[Task objective]:
Copy, without any alteration, the lines from the one that includes "thicket under the" up to and including the one that includes "thicket stepping down".

Start of Stored data

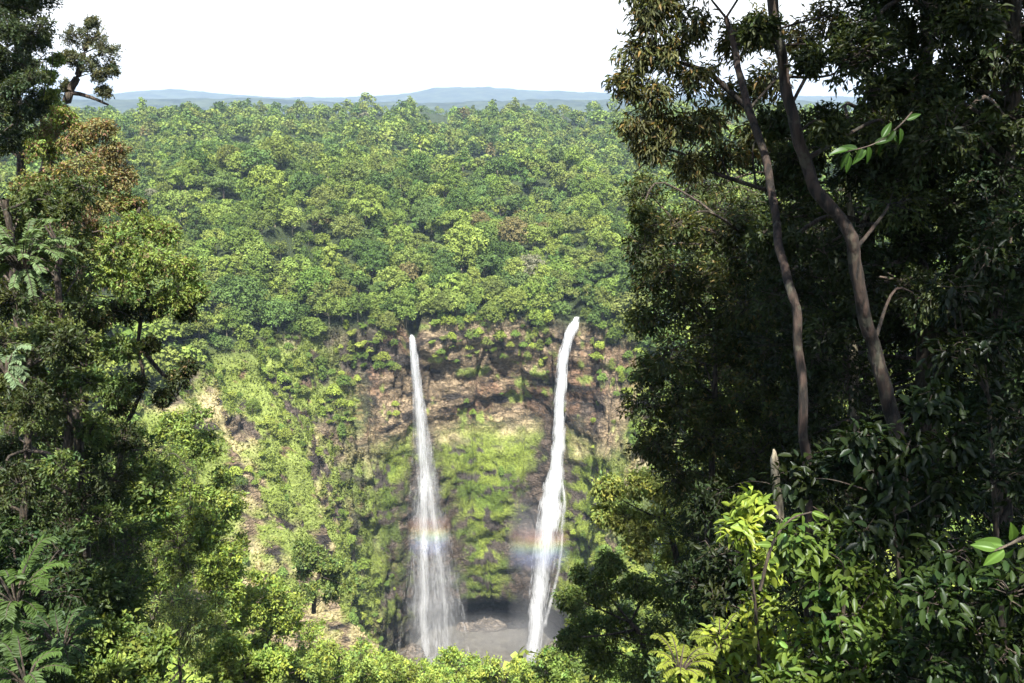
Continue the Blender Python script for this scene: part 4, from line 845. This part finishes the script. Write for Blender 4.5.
# unseen trees added beside the viewpoint so their canopies shade the right bank
for i, (x, y, z, R_, n_, lab) in enumerate([(10.5, 9.5, 11, 6.0, 40, 'tall unseen tree added to shade the right bank'), (17, 5, 12, 7, 40, 'second tall unseen tree added to shade the far right of the bank'), (7.6, -1, 11, 3.6, 16, 'small unseen tree added to shade the nearest bushes on the right')]):
    L_ = []
    for j in range(n_):
        a_ = j * 2.4; rr = R_ * math.sqrt((j + .5) / n_); L_.append(((x + rr * math.cos(a_), y + rr * math.sin(a_), z + 2 - .06 * rr * rr + g.normal() * .8), 1.35))
    near_plant('added_shade_tree', lab, 'tree', [[(x + 3.5, y - 1.5, -8, .3), (x + 3, y - 1, 0, .26), (x + 1, y, 6, .2), (x, y, z, .12)]], L_, ll=.24, lw=.5, twigs=16, per=11, color=DK, seed=40 + i)
# thickets that fill the ground between the trunks
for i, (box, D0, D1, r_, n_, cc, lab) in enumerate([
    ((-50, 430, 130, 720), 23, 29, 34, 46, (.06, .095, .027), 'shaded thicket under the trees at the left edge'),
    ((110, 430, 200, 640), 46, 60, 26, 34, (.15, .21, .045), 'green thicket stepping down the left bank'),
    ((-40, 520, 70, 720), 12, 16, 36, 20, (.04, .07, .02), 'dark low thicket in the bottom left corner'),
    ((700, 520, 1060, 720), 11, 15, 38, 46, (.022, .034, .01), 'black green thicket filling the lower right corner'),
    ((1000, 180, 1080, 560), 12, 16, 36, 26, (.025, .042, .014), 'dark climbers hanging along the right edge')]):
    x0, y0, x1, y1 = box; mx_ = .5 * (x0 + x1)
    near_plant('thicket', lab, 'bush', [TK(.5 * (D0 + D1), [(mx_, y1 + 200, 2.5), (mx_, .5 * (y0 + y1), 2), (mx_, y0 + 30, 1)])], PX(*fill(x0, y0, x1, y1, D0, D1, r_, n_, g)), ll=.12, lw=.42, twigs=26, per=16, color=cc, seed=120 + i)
# pale forked tree and stump
near_plant('pale_tree', 'small tree with pale forked trunk catching the sun behind the leaning trunk', 'tree',
    [TK(17, [(850, 560, 4), (853, 380, 4), (856, 290, 4), (855, 250, 4), (848, 205, 3), (846, 190, 2)]), TK(17, [(856, 250, 3), (866, 215, 2.6), (880, 190, 2)])],
    PX((850, 175, 17, 20), (882, 178, 17, 20), (840, 215, 17.5, 14)), ll=.13, lw=.4, twigs=14, per=10, color=DK, bark=M_PALE, seed=12)
st = TK(12, [(779, 570, 5.5), (778, 530, 5), (776, 490, 4.6), (775.5, 462, 4.2), (775, 455, 2.6), (774, 449, .8)])
v, f, _, _ = tube(A_(st)[:, :3], A_(st)[:, 3], 12, noise=.1, seed=4)
tag(link('tree_stump', mesh('tree_stump', v, f, M_PALE, smooth=True)), 'pale broken stump standing upright among the bushes, lower right', 'stump')
# the right bank in front of the falls
for i, (lbs, tr, D, cc, ll_, lab, tp) in enumerate([
    ([(610, 490, 18), (640, 485, 20), (668, 492, 20), (700, 490, 20), (625, 520, 20), (655, 525, 22), (690, 525, 24), (605, 515, 12), (720, 505, 20), (640, 548, 18), (675, 555, 22), (710, 550, 22)], [(690, 660, 4), (680, 580, 3.5), (665, 520, 2)], 36, (.21, .25, .06), .19, 'sunlit olive bush on the right bank, just right of the waterfall', (.18, (.22, .24, .06))),
    ([(570, 600, 16), (600, 590, 20), (635, 590, 22), (665, 595, 24), (585, 625, 18), (620, 625, 24), (655, 635, 26), (600, 655, 22), (640, 670, 24), (690, 620, 24), (570, 640, 14), (610, 565, 14), (580, 575, 9)], [(660, 740, 4), (650, 660, 3.5), (630, 620, 2)], 29, (.10, .145, .034), .15, 'dark green feathery tree at the foot of the right bank', (.08, (.16, .2, .05))),
    ([(700, 590, 24), (730, 560, 24), (740, 610, 26), (700, 640, 26), (760, 580, 22), (720, 670, 24), (670, 670, 20)], [(720, 740, 4), (722, 660, 3), (725, 600, 2)], 17, (.05, .08, .024), .13, 'shaded bush behind the bright leaves, lower right', None)]):
    near_plant('bush', lab, 'bush', [TK(D, tr)], PX(*[(a_, b_, D + g.normal() * .6, r_) for a_, b_, r_ in lbs]), ll=ll_, lw=.42, twigs=30, per=13, color=cc, seed=14 + i, tips=tp, dens=(3.2, 3.2, 1.6)[i])
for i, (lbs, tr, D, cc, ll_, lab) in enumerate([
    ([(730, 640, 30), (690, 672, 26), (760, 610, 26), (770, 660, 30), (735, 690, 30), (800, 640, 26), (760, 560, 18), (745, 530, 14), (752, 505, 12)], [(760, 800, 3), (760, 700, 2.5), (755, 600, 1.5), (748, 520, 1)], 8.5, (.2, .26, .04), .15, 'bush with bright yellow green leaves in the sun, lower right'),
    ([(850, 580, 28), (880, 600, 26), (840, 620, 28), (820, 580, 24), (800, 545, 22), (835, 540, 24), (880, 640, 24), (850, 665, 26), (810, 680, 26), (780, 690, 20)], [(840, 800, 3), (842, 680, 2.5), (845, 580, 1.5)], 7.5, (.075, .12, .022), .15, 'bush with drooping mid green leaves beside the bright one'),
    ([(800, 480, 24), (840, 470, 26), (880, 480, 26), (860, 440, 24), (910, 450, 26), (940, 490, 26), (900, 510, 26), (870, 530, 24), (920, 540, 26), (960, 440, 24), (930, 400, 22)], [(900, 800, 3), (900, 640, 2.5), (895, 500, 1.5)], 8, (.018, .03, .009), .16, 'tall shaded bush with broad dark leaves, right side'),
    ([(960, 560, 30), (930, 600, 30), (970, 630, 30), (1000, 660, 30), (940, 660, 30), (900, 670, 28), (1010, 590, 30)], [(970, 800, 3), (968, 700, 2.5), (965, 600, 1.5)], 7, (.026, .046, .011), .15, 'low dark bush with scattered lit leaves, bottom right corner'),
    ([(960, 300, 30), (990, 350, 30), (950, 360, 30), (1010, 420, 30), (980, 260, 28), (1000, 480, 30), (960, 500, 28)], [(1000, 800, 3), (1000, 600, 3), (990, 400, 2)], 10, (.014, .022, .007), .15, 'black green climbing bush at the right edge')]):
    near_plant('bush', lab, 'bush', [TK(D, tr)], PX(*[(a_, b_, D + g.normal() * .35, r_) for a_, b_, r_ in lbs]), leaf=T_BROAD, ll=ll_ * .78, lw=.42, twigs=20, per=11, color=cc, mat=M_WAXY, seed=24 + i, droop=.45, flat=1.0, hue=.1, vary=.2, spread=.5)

# feathery leaved plants: fronds with paired leaflets
def fronds(name, label, cat, base, tips_, nleaf, ll, lw, color, seed, sag=.25, mat=M_LEAF):
    g = np.random.default_rng(seed); base = A_(base); e = link(name, None, loc=base); tag(e, label, cat); wood = MB()
    for tip in tips_:
        LP, LD, LN = [], [], []
        tip = A_(tip[0]) if len(tip) == 2 and not np.isscalar(tip[0]) else A_(tip); start = base
        d = tip - start; Ln = np.linalg.norm(d); p_ = [start, start + d * .35 + A_([0, 0, sag * Ln]), start + d * .72 + A_([0, 0, sag * Ln * .8]), tip]
        v, f, pp, _ = tube(p_, [.012, .008, .006, .002], 5, sub=7); wood.add(v - base, f)
        tt = np.linspace(.35, 1, nleaf); q = np.stack([np.interp(tt * (len(pp) - 1), np.arange(len(pp)), pp[:, k]) for k in range(3)], 1)
        T = norm(np.gradient(q, axis=0)); S = norm(np.cross(T, A_([0, 0, 1.]) + .1 * g.normal(size=3))); up = np.cross(S, T)
        for sgn in (-1, 1):
            LP.append(q); LD.append(norm(T * .55 + S * sgn + A_([0, 0, -.18]) + .12 * g.normal(size=q.shape))); LN.append(norm(up + .25 * g.normal(size=q.shape)))
        LP, LD, LN = map(np.concatenate, (LP, LD, LN)); n = len(LP); s = ll * (.8 + .4 * g.random(n))
        V, F = place(T_BROAD, LP, LD, LN, s, s * lw)
        link('frond', mesh(name + '_frond', V - base, F, mat, np.repeat(A_(color) * g.uniform(.75, 1.25) * (.8 + .4 * g.random((n, 1))), len(T_BROAD[0]), 0)), e)
    link('stem', wood.mesh(name + '_stem', M_BARK, True), e)
def fan(px_, py_, D, n, Rp, g, up=.3):
    c = at(px_, py_, D); s = scale_at(px_, py_, D) * Rp; o = []
    for i in range(n):
        a_ = i * 2.4 + g.random(); r_ = .6 + .5 * g.random(); o.append(c + A_([math.cos(a_) * s * r_, math.sin(a_) * s * r_ * .8, s * (up * g.normal() + .1)]))
    return c, o
for x, y, D, n_, Rp, ll_, cc, lab in [
    (22, 255, 13, 64, 56, .13, (.12, .18, .07), 'pale feathery leaved sapling at the left edge, upper of two'),
    (4, 365, 9, 14, 26, .12, (.17, .24, .13), 'very pale feathery leaves at the left edge, lower of two'),
    (14, 590, 8, 18, 52, .15, (.07, .12, .028), 'fern-like plant with long dark leaflets in the bottom left corner'),
    (60, 640, 9, 16, 46, .13, (.05, .09, .028), 'low shaded fern beside the bottom left corner plant'),
    (24, 672, 7, 14, 46, .12, (.07, .12, .03), 'small fern at the very bottom left'),
    (680, 665, 8, 20, 34, .09, (.22, .26, .04), 'yellow feathery sprig low in front of the bright leaved bush'),
    (720, 640, 8.5, 14, 30, .09, (.20, .25, .04), 'yellow feathery sprig beside the bright leaved bush')]:
    c, tp = fan(x, y, D, n_, Rp, g); fronds('fern', lab, 'plant', c - A_([0, 0, .35 * Rp * scale_at(x, y, D)]), tp, 22, ll_ * .62, .28, cc, int(x))
# hanging sprays of large leaves close to the viewer
def spray_of(name, label, D, stem, leafs, ll, lw, color, seed):
    g = np.random.default_rng(seed); st = A_(TK(D, stem)); base = st[0, :3]; e = link(name, None, loc=base); tag(e, label, 'branch')
    v, f, _, _ = tube(st[:, :3], st[:, 3], 6); P_ = []; D_ = []; N_ = []
    for x, y, dx, dy in leafs:
        P_.append(at(x, y, D)); D_.append([dx, .25 * g.normal(), -dy]); N_.append([.3 * g.normal(), -.75, .7 + .2 * g.normal()])
    P_, D_, N_ = A_(P_), A_(D_), A_(N_); n = len(P_); s = ll * (.8 + .4 * g.random(n))
    for i in range(n):
        V, F = place(T_BIG, P_[i:i + 1], D_[i:i + 1], N_[i:i + 1], s[i:i + 1], s[i:i + 1] * lw)
        link('leaf', mesh(name + '_leaf', V - base, F, M_WAXY, BIG_TINT * A_(color)[None] * g.uniform(.6, 1.2), True), e)
    link('stem', mesh(name + '_stem', v - base, f, M_BARK, smooth=True), e)
spray_of('leafy_branch', 'branch with big glossy oval leaves reaching in at the right edge', 3.4, [(1070, 500, 3), (1035, 530, 2), (1008, 545, 1.5), (990, 552, 1)],
    [(1006, 546, -1, .0), (1004, 550, -.8, .6), (1012, 540, -.3, -1), (1014, 548, .2, 1), (1022, 534, .6, -.8), (1024, 545, .9, .7), (996, 549, -1, -.15), (1030, 530, .3, -1)], .10, .52, (.075, .14, .022), 3)
spray_of('leafy_branch', 'sprig of bright backlit leaves hanging in front of the leaning trunk', 6, [(912, 112, .8), (897, 128, .8), (874, 144, .7), (845, 152, .5)],
    [(848, 150, -1, .1), (850, 152, -.5, 1), (862, 148, -.4, 1), (868, 146, .2, 1), (880, 140, .3, 1), (858, 150, -1, -.3), (850, 156, -.2, 1.2), (866, 150, -.9, .9), (884, 142, -.3, 1), (895, 130, -.6, .9), (906, 120, .8, -.4), (882, 138, .6, -1), (890, 134, .8, .5), (900, 128, .2, 1), (874, 144, 1, -.4)], .11, .42, (.035, .075, .013), 4)
spray_of('leafy_branch', 'second sprig of green leaves above the bright leaved bush', 7, [(760, 590, 2), (772, 545, 1.5), (790, 520, 1), (812, 512, .8)],
    [(772, 545, -1, -.2), (776, 540, .2, -1), (788, 522, -.8, .6), (790, 520, .9, -.3), (802, 515, .2, 1), (812, 512, 1, .2), (812, 512, .6, .8), (766, 560, 1, .3), (764, 575, -1, .4)], .13, .42, (.10, .16, .028), 5)
print('near leaves', near_plant.count)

End of Stored data

[Correct answer]:
    ((-50, 430, 130, 720), 23, 29, 34, 46, (.06, .095, .027), 'shaded thicket under the trees at the left edge'),
    ((110, 430, 200, 640), 46, 60, 26, 34, (.15, .21, .045), 'green thicket stepping down the left bank'),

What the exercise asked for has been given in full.